On the cover time of Brownian motion on the Brownian continuum random tree

TL;DR

This paper proves a fundamental relationship between cover time and local times for Brownian motion on the Brownian CRT, and shows convergence of random walk cover times on critical Galton-Watson trees to this limit.

Contribution

It establishes the exact cover time characterization for Brownian motion on the Brownian CRT and links it to random walk cover times on Galton-Watson trees, using novel self-similarity and Ray-Knight techniques.

Findings

Cover time equals the infimum of times with positive local times everywhere.

Rescaled cover times of random walks on Galton-Watson trees converge to the CRT cover time.

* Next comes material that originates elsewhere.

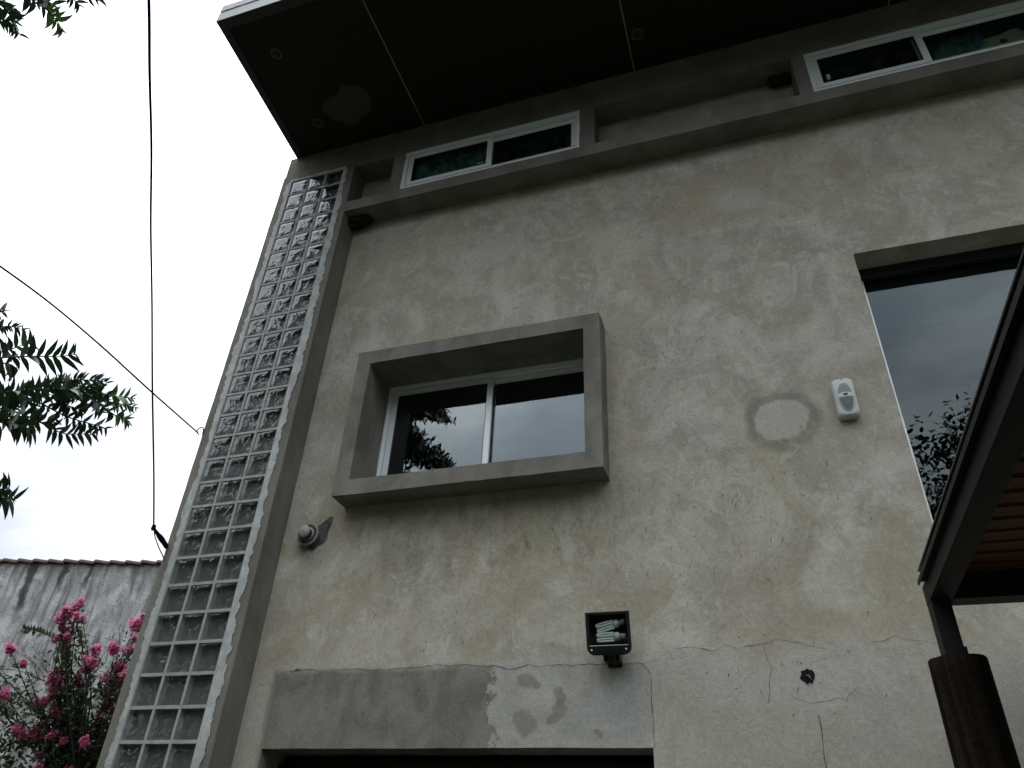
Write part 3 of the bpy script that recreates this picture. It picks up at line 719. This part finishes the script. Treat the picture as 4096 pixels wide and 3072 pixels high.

Partially confirms Aldous's 1991 conjecture on cover-and-return times.

Abstract

Upon almost-every realisation of the Brownian continuum random tree (CRT), it is possible to define a canonical diffusion process or `Brownian motion'. The main result of this article establishes that the cover time of the Brownian motion on the Brownian CRT (i.e.\ the time taken by the process in question to visit the entire state space) is equal to the infimum over the times at which the associated local times are strictly positive everywhere. The proof of this result depends on the recursive self-similarity of the Brownian CRT and a novel version of the first Ray-Knight theorem for trees, which is of independent interest. As a consequence, we obtain that the suitably-rescaled cover times of simple random walks on critical, finite variance Galton-Watson trees converge in distribution with respect to their annealed laws to the cover time of Brownian motion on the Brownian CRT. Other families of graphs that have the Brownian CRT as a scaling limit are also covered. Additionally, we partially confirm a 1991 conjecture of David Aldous regarding related cover-and-return times.